Graham became head prefect at Southland Boys’ High School, while pursuing a passion for cricket. He must have been pretty handy – he played for the school’s 1st XI for four years, and later represented Southland. That love of cricket took him to the University of Otago for a couple of years. “Then I decided there was probably a bit more to life than cricket,” he says of that time. Next he went to Lincoln University, where he graduated in 1969 with a Master’s Degree in Horticultural Science with Honours in Agricultural Economics.

It was around then that he began to pursue a passion in all things Japanese, including learning the language and applying for jobs in Japan. It just seemed like the right time to develop an interest in Japan, given New Zealand’s move away from the apron strings of Britain and increasing focus on Asia. Also, his brother Len was a doctor in Japan.

Graham eventually landed a placement for a year at Sophia University, a highly-regarded private university in Tokyo. With his wife Nui and three children, Michael, Gregory, and Andrew, he packed up and headed for Japan.

“It was 1971 and Andrew was six weeks old at the time. Gregory and Michael were four and six, or something like that. We lived in Yokohama and I commuted to the university where I taught economics. I used that period to study Japanese business systems, and to try to understand the trade relationship between New Zealand and Japan.

“The family stayed with me for about six months, and then I stayed on with a Japanese family. It was an amazing experience. I was partially funded by Lincoln University and when I got back here, I did a lot of Japan-related research projects for the Economic Research Unit, many of which involved further travel to Japan.”

Graham believes Māori are New Zealand’s greatest undervalued resource [and] sees the Māori economy continuing to grow and succeed, based on the inter-generational view of iwi.

Graham would go on to run short courses at Lincoln for business people interested in trading in Japan. He returned with his family for another year in Japan in 1976, and spent two years with the Asian Development Bank in Manila before setting up his own consultancy in 1980 to facilitate trade in Japan for New Zealand companies.

Eventually an opportunity arose to set up a manufacturing company which made commercial quantities of roux – a mix of flour and butter used in various food preparations and restaurants.
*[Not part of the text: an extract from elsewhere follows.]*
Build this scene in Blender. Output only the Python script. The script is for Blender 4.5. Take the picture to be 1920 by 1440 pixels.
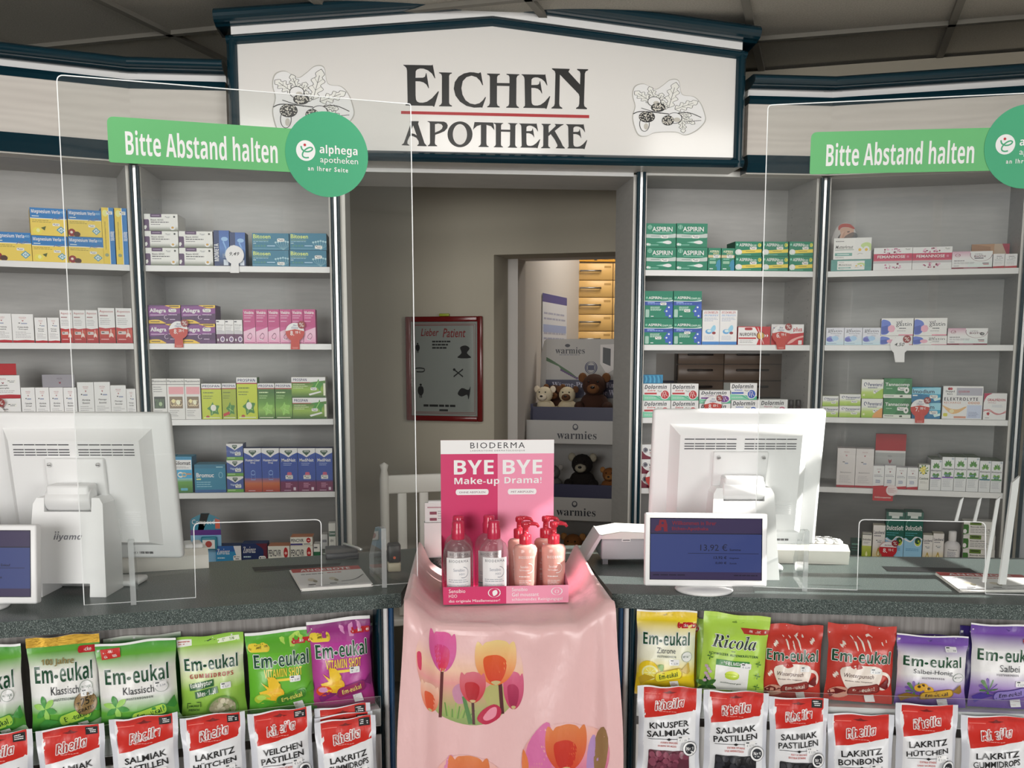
import bpy, bmesh, math, random
from mathutils import Vector, Matrix
for _o in list(bpy.data.objects): bpy.data.objects.remove(_o)
SC = bpy.context.scene
COL = SC.collection
random.seed(7)
sin, cos, pi = math.sin, math.cos, math.pi

# ------------------------------------------------------------------ camera
F, CX, CY, EYE = 1950.0, 960.0, 945.06, 1.47          # focal length, principal point (1920x1440), eye height
TH, RO, PS = 0.1436, -0.0016, 0.0961                  # pitch down, roll, yaw to the right
_fw0 = Vector((sin(PS), cos(PS), 0)); _r0 = Vector((cos(PS), -sin(PS), 0)); _u0 = Vector((0, 0, 1))
FW = _fw0 * cos(TH) - _u0 * sin(TH)
_dn = -(_u0 * cos(TH) + _fw0 * sin(TH))
RT = _r0 * cos(RO) + _dn * sin(RO)
DN = _dn * cos(RO) - _r0 * sin(RO)
cam = bpy.data.objects.new('camera', bpy.data.cameras.new('camera'))
COL.objects.link(cam)
cam.matrix_world = Matrix(((RT.x, -DN.x, -FW.x, 0), (RT.y, -DN.y, -FW.y, 0), (RT.z, -DN.z, -FW.z, EYE), (0, 0, 0, 1)))
cam.data.sensor_width = 36.0
cam.data.lens = F / 1920 * 36
cam.data.shift_x = -(CX - 960) / 1920
cam.data.shift_y = (CY - 720) / 1920
cam.data.clip_start = 0.05
SC.camera = cam
ORIG = Vector((0, 0, EYE))

# ------------------------------------------------------------------ view, world, sun, window light
SC.view_settings.view_transform = 'Standard'
SC.view_settings.look = 'None'
SC.view_settings.gamma = 1.0
SC.view_settings.use_curve_mapping = False
SC.view_settings.exposure = -0.14
SC.cycles.max_bounces = 10
SC.cycles.transparent_max_bounces = 24
SC.cycles.transmission_bounces = 8
SC.cycles.glossy_bounces = 5
SC.cycles.use_denoising = True
SC.cycles.sample_clamp_indirect = 6
SC.cycles.caustics_reflective = False
SC.cycles.caustics_refractive = False
W = bpy.data.worlds.new('world'); SC.world = W; W.use_nodes = True
_nt = W.node_tree
_bg = _nt.nodes['Background']
_sky = _nt.nodes.new('ShaderNodeTexSky')
_sky.sky_type = 'HOSEK_WILKIE'
_sky.sun_direction = Vector((.8, -.3, .5)).normalized()
_sky.turbidity = 4
_nt.links.new(_sky.outputs[0], _bg.inputs[0])
_bg.inputs[1].default_value = 1.5

def lamp(name, kind, loc, direction, energy, color=(1, 1, 1), **kw):
    l = bpy.data.lights.new(name, kind); l.energy = energy; l.color = color
    for k, v in kw.items(): setattr(l, k, v)
    o = bpy.data.objects.new(name, l); COL.objects.link(o); o.location = loc
    o.rotation_euler = Vector(direction).to_track_quat('-Z', 'Y').to_euler()
    return o
SUN_DIR = Vector((-.80, .14, -.50))
lamp('sun', 'SUN', (6, 1, 4), SUN_DIR, 15.0, (1, .96, .9), angle=0.009)
# daylight entering through the two shop windows behind the camera and the street door
lamp('window_daylight', 'AREA', (-2.3, -3.35, 1.65), (.22, 1, -.12), 150, (1, .985, .96), shape='RECTANGLE', size=3.2, size_y=1.9, spread=math.radians(150))
lamp('window_daylight', 'AREA', (3.6, -3.35, 1.65), (-.3, 1, -.12), 135, (1, .985, .96), shape='RECTANGLE', size=2.8, size_y=1.9, spread=math.radians(150))
# added fill lights out of the frame, put in to brighten the shelving
for lx in (-.75, .35, 1.45): lamp('shelf_fill_light', 'AREA', (lx, 1.78, 2.43), (0, .75, -.5), 3.2, (1, .97, .92), shape='RECTANGLE', size=.6, size_y=.3, spread=math.radians(120))
lamp('store_room_lamp', 'AREA', (1.25, 5.2, 2.45), (.1, .5, -1), 15, (1, .92, .8), shape='RECTANGLE', size=.8, size_y=.6)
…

The product was sold to food manufacturers in Japan.

Graham has spent his working life mixing science and business, and believes New Zealand should add value to its food products to be successful trading on a world stage. He also believes Māori are New Zealand’s greatest undervalued resource.

He was been involved with the former Foundation for Research, Science and Technology for many years, and chaired a committee set up to fund Māori collectives.
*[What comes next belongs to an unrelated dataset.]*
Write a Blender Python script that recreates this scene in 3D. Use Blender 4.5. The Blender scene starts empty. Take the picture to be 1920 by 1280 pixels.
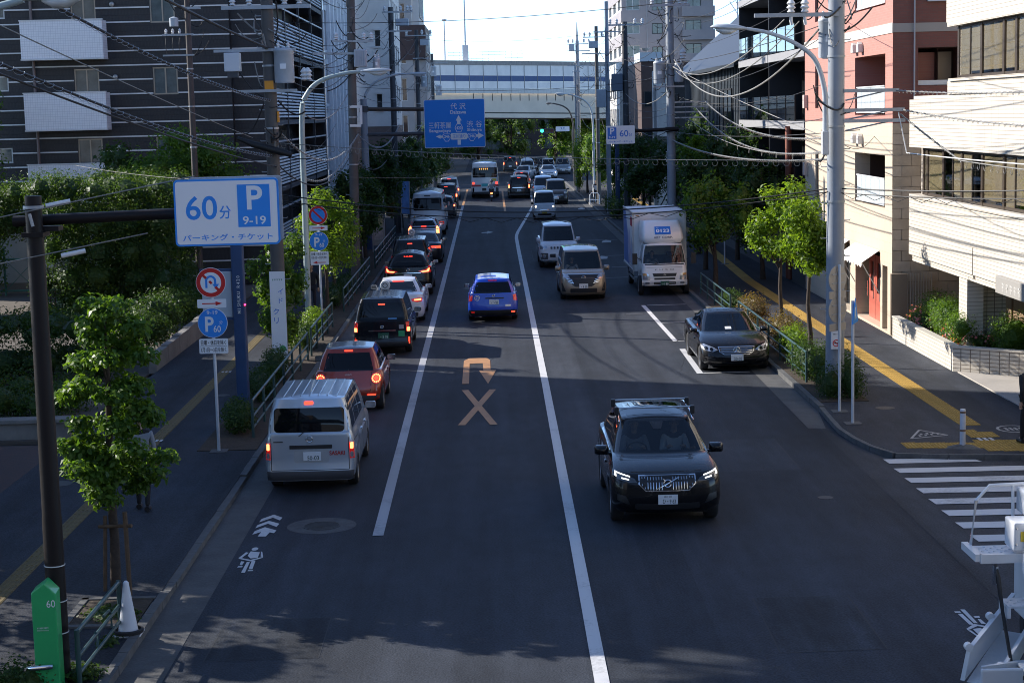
import bpy, bmesh, math, random
import numpy as np
from mathutils import Vector, Matrix
from mathutils.bvhtree import BVHTree
from mathutils.geometry import delaunay_2d_cdt

R = math.radians
scene = bpy.context.scene
COL = scene.collection

# ------------------------------------------------------------------ camera
cam_d = bpy.data.cameras.new("camera")
cam = bpy.data.objects.new("camera", cam_d)
COL.objects.link(cam)
cam_d.sensor_width = 36.0
cam_d.lens = 36.0 * 3300.0 / 1920.0
cam_d.clip_start = 0.1
cam_d.clip_end = 3000.0
# the road runs along +Y; the camera stands on a footbridge 7 m above it
_Y = Vector((-45.0, 427.0, 3300.0)).normalized()
_rho = R(1.4)
_Z = Vector((-math.sin(_rho), math.cos(_rho), 0.0))
_Z.z = -(_Y.x * _Z.x + _Y.y * _Z.y) / _Y.z
_Z.normalize()
_X = _Y.cross(_Z)
if _X.x < 0:
 _X = -_X
cr = Vector((_X.x, _Y.x, _Z.x))
cu = Vector((_X.y, _Y.y, _Z.y))
cf = Vector((_X.z, _Y.z, _Z.z))
cam.matrix_world = Matrix(((cr.x, cu.x, -cf.x, 0), (cr.y, cu.y, -cf.y, 0), (cr.z, cu.z, -cf.z, 7.0), (0, 0, 0, 1)))
scene.camera = cam

# ------------------------------------------------------------------ sky and sun
SUN_EL, SUN_AZ = 28.0, -65.0          # degrees; azimuth clockwise from +Y
world = bpy.data.worlds.new("World")
scene.world = world
world.use_nodes = True
_nt = world.node_tree
_sky = _nt.nodes.new("ShaderNodeTexSky")
_sky.sky_type = 'NISHITA'
_sky.sun_disc = False
_sky.sun_elevation = R(SUN_EL)
_sky.sun_rotation = R(SUN_AZ)
_sky.air_density = 0.55
_sky.dust_density = 0.05
_sky.ozone_density = 2.5
_nt.links.new(_sky.outputs[0], _nt.nodes['Background'].inputs[0])
_nt.nodes['Background'].inputs[1].default_value = 0.15
sun_d = bpy.data.lights.new("sun", 'SUN')
sun_d.energy = 4.0
sun_d.angle = R(0.53)
sun_d.color = (1.0, 0.94, 0.86)
sun = bpy.data.objects.new("sun", sun_d)
COL.objects.link(sun)
_sd = Vector((math.sin(R(SUN_AZ)) * math.cos(R(SUN_EL)), math.cos(R(SUN_AZ)) * math.cos(R(SUN_EL)), math.sin(R(SUN_EL))))
sun.rotation_euler = _sd.to_track_quat('Z', 'Y').to_euler()
sun.location = (-60, 60, 60)
vs = scene.view_settings
vs.view_transform = 'Standard'
vs.look = 'None'
vs.exposure = 1.12
vs.gamma = 1.0
vs.use_curve_mapping = False
scene.render.engine = 'CYCLES'
scene.cycles.max_bounces = 6
scene.cycles.diffuse_bounces = 3
scene.cycles.glossy_bounces = 3
scene.cycles.transmission_bounces = 4
scene.cycles.transparent_max_bounces = 8
scene.cycles.caustics_reflective = False
scene.cycles.caustics_refractive = False
scene.cycles.use_denoising = True
scene.cycles.filter_width = 1.0
scene.cycles.sample_clamp_indirect = 6.0

# ------------------------------------------------------------------ materials
MATS = {}


def mat(name, col=(.5, .5, .5), rough=.6, metal=0., coat=0., var=0., vscale=3., bump=0., bscale=40., emit=None, es=0., spec=.5, fine=0.):
 if name in MATS:
  return MATS[name]
 m = bpy.data.materials.new(name)
 m.use_nodes = True
 nt = m.node_tree
 b = nt.nodes['Principled BSDF']
 b.inputs['Base Color'].default_value = (*col, 1)
 b.inputs['Roughness'].default_value = rough
 b.inputs['Metallic'].default_value = metal
 b.inputs['Coat Weight'].default_value = coat
 b.inputs['Coat Roughness'].default_value = .04
 b.inputs['Specular IOR Level'].default_value = spec
 if emit:
  b.inputs['Emission Color'].default_value = (*emit, 1)
  b.inputs['Emission Strength'].default_value = es
 if var or bump or fine:
  tc = nt.nodes.new('ShaderNodeTexCoord')
 if var or fine:
  mix = nt.nodes.new('ShaderNodeMix')
  mix.data_type = 'RGBA'
  mix.inputs[6].default_value = (*[c * (1 - var - fine) for c in col], 1)
  mix.inputs[7].default_value = (*[min(1, c * (1 + var + fine)) for c in col], 1)
  n1 = nt.nodes.new('ShaderNodeTexNoise')
  n1.inputs['Scale'].default_value = vscale
  n1.inputs['Detail'].default_value = 6
  n1.inputs['Roughness'].default_value = .65
  nt.links.new(tc.outputs['Object'], n1.inputs['Vector'])
  src = n1.outputs['Fac']
  if fine:
   n2 = nt.nodes.new('ShaderNodeTexNoise')
   n2.inputs['Scale'].default_value = bscale
   n2.inputs['Detail'].default_value = 2
   nt.links.new(tc.outputs['Object'], n2.inputs['Vector'])
   ma = nt.nodes.new('ShaderNodeMix')
   ma.inputs[0].default_value = fine / (var + fine)
   nt.links.new(n1.outputs['Fac'], ma.inputs[2])
   nt.links.new(n2.outputs['Fac'], ma.inputs[3])
   src = ma.outputs[0]
  mr = nt.nodes.new('ShaderNodeMapRange')
  mr.inputs['From Min'].default_value = .28
  mr.inputs['From Max'].default_value = .72
  nt.links.new(src, mr.inputs['Value'])
  nt.links.new(mr.outputs[0], mix.inputs[0])
  nt.links.new(mix.outputs[2], b.inputs['Base Color'])
 if bump:
  n3 = nt.nodes.new('ShaderNodeTexNoise')
  n3.inputs['Scale'].default_value = bscale
  n3.inputs['Detail'].default_value = 4
  nt.links.new(tc.outputs['Object'], n3.inputs['Vector'])
  bp = nt.nodes.new('ShaderNodeBump')
  bp.inputs['Strength'].default_value = bump
  bp.inputs['Distance'].default_value = .02
  nt.links.new(n3.outputs['Fac'], bp.inputs['Height'])
  nt.links.new(bp.outputs[0], b.inputs['Normal'])
 MATS[name] = m
 return m


def tile_mat(name, c1, c2, cm, axis, bw, bh, mortar=.006, rough=.5, bump=.5, offset=.5, var=.1, vcol=None, spec=.5):
 """small fired tiles or bricks too small to build: axis 'X' faces -X (uses y,z), 'Y' faces -Y (uses x,z), 'Z' lies flat"""
 if name in MATS:
  return MATS[name]
 m = bpy.data.materials.new(name)
 m.use_nodes = True
 nt = m.node_tree
 b = nt.nodes['Principled BSDF']
 b.inputs['Roughness'].default_value = rough
 b.inputs['Specular IOR Level'].default_value = spec
 tc = nt.nodes.new('ShaderNodeTexCoord')
 sp = nt.nodes.new('ShaderNodeSeparateXYZ')
 nt.links.new(tc.outputs['Object'], sp.inputs[0])
 cb = nt.nodes.new('ShaderNodeCombineXYZ')
 a, c = {'X': (1, 2), 'Y': (0, 2), 'Z': (0, 1)}[axis]
 nt.links.new(sp.outputs[a], cb.inputs[0])
 nt.links.new(sp.outputs[c], cb.inputs[1])
 br = nt.nodes.new('ShaderNodeTexBrick')
 br.offset = offset
 br.inputs['Color1'].default_value = (*c1, 1)
 br.inputs['Color2'].default_value = (*c2, 1)
 br.inputs['Mortar'].default_value = (*cm, 1)
 br.inputs['Scale'].default_value = 1.0
 br.inputs['Mortar Size'].default_value = mortar
 br.inputs['Mortar Smooth'].default_value = .1
 br.inputs['Brick Width'].default_value = bw
 br.inputs['Row Height'].default_value = bh
 nt.links.new(cb.outputs[0], br.inputs['Vector'])
 ns = nt.nodes.new('ShaderNodeTexNoise')
 ns.inputs['Scale'].default_value = .7
 ns.inputs['Detail'].default_value = 7
 nt.links.new(tc.outputs['Object'], ns.inputs['Vector'])
 mr = nt.nodes.new('ShaderNodeMapRange')
 mr.inputs['To Min'].default_value = 1 - var
 mr.inputs['To Max'].default_value = 1 + var
 nt.links.new(ns.outputs['Fac'], mr.inputs['Value'])
 mu = nt.nodes.new('ShaderNodeMix')
 mu.data_type = 'RGBA'
 mu.blend_type = 'MULTIPLY'
 mu.inputs[0].default_value = 1
 nt.links.new(br.outputs['Color'], mu.inputs[6])
 nt.links.new(mr.outputs[0], mu.inputs[7])
 nt.links.new(mu.outputs[2], b.inputs['Base Color'])
 bp = nt.nodes.new('ShaderNodeBump')
 bp.inputs['Strength'].default_value = bump
 bp.inputs['Distance'].default_value = .01
 bp.invert = True
 nt.links.new(br.outputs['Fac'], bp.inputs['Height'])
 nt.links.new(bp.outputs[0], b.inputs['Normal'])
 MATS[name] = m
 return m


def glass_mat(name, tint, refl=.5, rough=.02):
 """tinted window glass: what lies behind shows through, the sky mirrors in it"""
 if name in MATS:
  return MATS[name]
 m = bpy.data.materials.new(name)
 m.use_nodes = True
 nt = m.node_tree
 nt.nodes.remove(nt.nodes['Principled BSDF'])
 out = nt.nodes['Material Output']
 tr = nt.nodes.new('ShaderNodeBsdfTransparent')
 tr.inputs[0].default_value = (*tint, 1)
 gl = nt.nodes.new('ShaderNodeBsdfGlossy')
 gl.inputs['Roughness'].default_value = rough
 gl.inputs[0].default_value = (.9, .95, 1, 1)
 lw_ = nt.nodes.new('ShaderNodeLayerWeight')
 lw_.inputs[0].default_value = .5
 pw = nt.nodes.new('ShaderNodeMath')
 pw.operation = 'POWER'
 pw.inputs[1].default_value = 5.
 nt.links.new(lw_.outputs['Facing'], pw.inputs[0])
 fr = nt.nodes.new('ShaderNodeMapRange')
 fr.inputs['To Min'].default_value = .045
 nt.links.new(pw.outputs[0], fr.inputs['Value'])
 mx = nt.nodes.new('ShaderNodeMixShader')
 nt.links.new(fr.outputs[0], mx.inputs[0])
 nt.links.new(tr.outputs[0], mx.inputs[1])
 nt.links.new(gl.outputs[0], mx.inputs[2])
 nt.links.new(mx.outputs[0], out.inputs[0])
 MATS[name] = m
 return m


def leaf_mat(name, c1, c2, trans=.45, rough=.45):
 if name in MATS:
  return MATS[name]
 m = bpy.data.materials.new(name)
 m.use_nodes = True
 nt = m.node_tree
 b = nt.nodes['Principled BSDF']
 b.inputs['Roughness'].default_value = rough
 b.inputs['Specular IOR Level'].default_value = .35
 geo = nt.nodes.new('ShaderNodeNewGeometry')
 mix = nt.nodes.new('ShaderNodeMix')
 mix.data_type = 'RGBA'
 mix.inputs[6].default_value = (*c1, 1)
 mix.inputs[7].default_value = (*c2, 1)
 nt.links.new(geo.outputs['Random Per Island'], mix.inputs[0])
 nt.links.new(mix.outputs[2], b.inputs['Base Color'])
 tl = nt.nodes.new('ShaderNodeBsdfTranslucent')
 sc = nt.nodes.new('ShaderNodeMix')
 sc.data_type = 'RGBA'
 sc.blend_type = 'MULTIPLY'
 sc.inputs[0].default_value = 1
 sc.inputs[7].default_value = (2.2, 2.0, .7, 1)
 nt.links.new(mix.outputs[2], sc.inputs[6])
 nt.links.new(sc.outputs[2], tl.inputs[0])
 mx = nt.nodes.new('ShaderNodeMixShader')
 mx.inputs[0].default_value = trans
 nt.links.new(b.outputs[0], mx.inputs[1])
 nt.links.new(tl.outputs[0], mx.inputs[2])
 nt.links.new(mx.outputs[0], nt.nodes['Material Output'].inputs[0])
 MATS[name] = m
 return m


# ------------------------------------------------------------------ object helpers
def props(o, label=None, cat=None, group=None, kind=None):
 if label:
  o['label'] = label
 if cat:
  o['category'] = cat
 if group:
  o['group'] = group
 if kind:
  o['kind'] = kind
 return o


def link(name, me, m=None, parent=None):
 o = bpy.data.objects.new(name, me)
 COL.objects.link(o)
 if m is not None and me is not None and not me.materials:
  me.materials.append(m)
 if parent is not None:
  o.parent = parent
 return o


def thing(name, label, cat, loc=(0, 0, 0), rz=0., group=None):
 o = bpy.data.objects.new(name, None)
 o.empty_display_size = .2
 COL.objects.link(o)
 o.location = loc
 o.rotation_euler = (0, 0, rz)
 return props(o, label, cat, group)


def copy_tree(o, parent=None):
 c = o.copy()
 COL.objects.link(c)
 c.parent = parent
 for ch in list(o.children):
  copy_tree(ch, c)
 return c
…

“I really loved that as I could get out and talk to people. That’s where my views about the underutilisation of people as a resource were affirmed, through that experience.”

“I think opportunities are happening and some of the business successes coming through the Māori economy are exciting.”
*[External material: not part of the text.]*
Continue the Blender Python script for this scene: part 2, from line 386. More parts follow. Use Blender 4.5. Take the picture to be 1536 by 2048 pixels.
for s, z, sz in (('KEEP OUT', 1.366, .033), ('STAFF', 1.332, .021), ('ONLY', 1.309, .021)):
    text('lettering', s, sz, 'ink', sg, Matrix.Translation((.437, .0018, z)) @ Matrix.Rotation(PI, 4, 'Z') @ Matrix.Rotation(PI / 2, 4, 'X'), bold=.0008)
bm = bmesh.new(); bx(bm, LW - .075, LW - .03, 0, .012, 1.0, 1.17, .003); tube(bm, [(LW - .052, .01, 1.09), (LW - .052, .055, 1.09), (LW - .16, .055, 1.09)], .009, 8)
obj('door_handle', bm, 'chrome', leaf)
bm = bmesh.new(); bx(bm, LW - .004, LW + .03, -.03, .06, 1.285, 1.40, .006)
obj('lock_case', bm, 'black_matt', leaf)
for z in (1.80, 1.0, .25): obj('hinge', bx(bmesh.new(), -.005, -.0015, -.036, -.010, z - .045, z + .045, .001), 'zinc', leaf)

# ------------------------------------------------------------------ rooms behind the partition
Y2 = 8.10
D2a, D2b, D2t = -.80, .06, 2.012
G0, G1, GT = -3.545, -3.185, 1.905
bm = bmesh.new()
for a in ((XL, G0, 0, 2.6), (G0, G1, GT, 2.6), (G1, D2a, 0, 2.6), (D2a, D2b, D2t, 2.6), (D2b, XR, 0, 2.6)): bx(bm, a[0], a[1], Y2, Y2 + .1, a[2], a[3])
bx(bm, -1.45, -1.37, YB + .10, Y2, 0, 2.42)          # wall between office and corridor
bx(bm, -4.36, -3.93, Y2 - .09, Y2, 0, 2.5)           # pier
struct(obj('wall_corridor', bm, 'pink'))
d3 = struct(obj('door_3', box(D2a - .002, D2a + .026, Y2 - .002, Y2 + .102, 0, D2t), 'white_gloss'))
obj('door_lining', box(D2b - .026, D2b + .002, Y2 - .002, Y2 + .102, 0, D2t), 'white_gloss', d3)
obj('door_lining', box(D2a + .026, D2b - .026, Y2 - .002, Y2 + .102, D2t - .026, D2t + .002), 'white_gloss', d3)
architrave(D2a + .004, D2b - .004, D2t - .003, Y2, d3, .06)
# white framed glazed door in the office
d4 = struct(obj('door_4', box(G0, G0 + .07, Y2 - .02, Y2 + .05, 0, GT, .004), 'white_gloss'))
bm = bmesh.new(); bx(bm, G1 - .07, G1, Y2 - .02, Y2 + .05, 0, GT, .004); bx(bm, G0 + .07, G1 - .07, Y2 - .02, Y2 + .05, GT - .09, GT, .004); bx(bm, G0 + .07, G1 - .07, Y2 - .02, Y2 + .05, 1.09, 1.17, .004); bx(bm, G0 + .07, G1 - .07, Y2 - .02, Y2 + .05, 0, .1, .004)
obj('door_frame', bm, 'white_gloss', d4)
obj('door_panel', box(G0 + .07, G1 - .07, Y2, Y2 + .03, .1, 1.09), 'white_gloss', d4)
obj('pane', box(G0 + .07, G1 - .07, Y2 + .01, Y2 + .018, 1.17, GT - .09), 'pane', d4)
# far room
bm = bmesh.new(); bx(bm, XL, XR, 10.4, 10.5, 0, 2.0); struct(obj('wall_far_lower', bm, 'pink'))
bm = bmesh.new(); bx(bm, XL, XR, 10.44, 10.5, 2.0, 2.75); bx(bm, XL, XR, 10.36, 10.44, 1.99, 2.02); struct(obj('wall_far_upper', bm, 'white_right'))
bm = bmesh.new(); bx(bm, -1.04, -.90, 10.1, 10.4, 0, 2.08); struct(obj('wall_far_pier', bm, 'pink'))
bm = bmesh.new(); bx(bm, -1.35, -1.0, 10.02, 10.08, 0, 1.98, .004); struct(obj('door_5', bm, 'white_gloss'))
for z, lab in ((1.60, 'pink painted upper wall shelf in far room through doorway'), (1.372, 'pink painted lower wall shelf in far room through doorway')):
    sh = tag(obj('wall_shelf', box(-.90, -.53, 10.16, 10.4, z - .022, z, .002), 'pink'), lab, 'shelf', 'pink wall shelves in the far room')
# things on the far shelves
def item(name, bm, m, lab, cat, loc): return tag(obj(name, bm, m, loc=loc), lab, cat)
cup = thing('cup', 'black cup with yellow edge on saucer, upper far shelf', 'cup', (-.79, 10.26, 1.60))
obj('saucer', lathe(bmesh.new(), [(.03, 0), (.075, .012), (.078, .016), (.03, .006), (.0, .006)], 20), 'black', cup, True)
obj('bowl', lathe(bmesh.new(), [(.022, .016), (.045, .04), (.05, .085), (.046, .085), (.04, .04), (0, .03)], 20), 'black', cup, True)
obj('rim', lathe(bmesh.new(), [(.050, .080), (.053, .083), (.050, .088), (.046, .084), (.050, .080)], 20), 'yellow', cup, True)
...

Graham has until recently been a board member of the Lincoln University-based National Centre for Advanced Bio-Protection Technologies.

He is a trustee of the Ngāi Tahu Mātauranga Trust, and is heartened by the calibre of scholarship applicants over the years. “The thing that surprised me was the quality of people coming through. It was set up initially to provide assistance for underprivileged families, but it is hard to find them now. I’ve been encouraging them to set up an alumni group. This can become a self-supporting cycle of achievement, and I think we’re making a bit of headway on that.”

Graham sees the Māori economy continuing to grow and succeed, based on the inter-generational view of iwi.

“I think opportunities are happening and some of the business successes coming through the Māori economy are exciting.”

However the Christchurch earthquakes derailed his own business. Hi Tech Foods had developed a profitable business making and exporting sauces and stock, but it came to a crashing halt after the September 2010 earthquake, and the company went into receivership.

The earthquake ruined a critical piece of plant used to make veal stock, which took out around one third of the company’s revenue, Graham says. A major Japanese customer went elsewhere to source a similar product.

“We hoped insurance would get us through and we battled like hell to try to get through, but we just couldn’t make it. The company was bought by a listed Japanese company, Kuze Co, through its subsidiary, Kisco Foods. Kisco had been a major customer of Hi Tech for around eight years, Graham says.

“Kisco showed great commitment by investing in this business two months after the February earthquake. They have really looked after me.”

While Kisco now owns the business assets of the food manufacturing operation, Graham managed to hang on to the manufacturing site. However, he was forced to sell a retirement section at Wānaka and a lifestyle block near Lincoln, and he and his wife have lived in a caravan for the past two years while having a small house built on a son’s lifestyle block.

Graham turns 77 this year, and this month will return to Tokyo with Tā Mark Solomon and Tā Tipene O’Regan, to call on Yamada. He seems remarkably sanguine about the turns his life has taken.
“Any experience has to be enriching,” he says with a smile.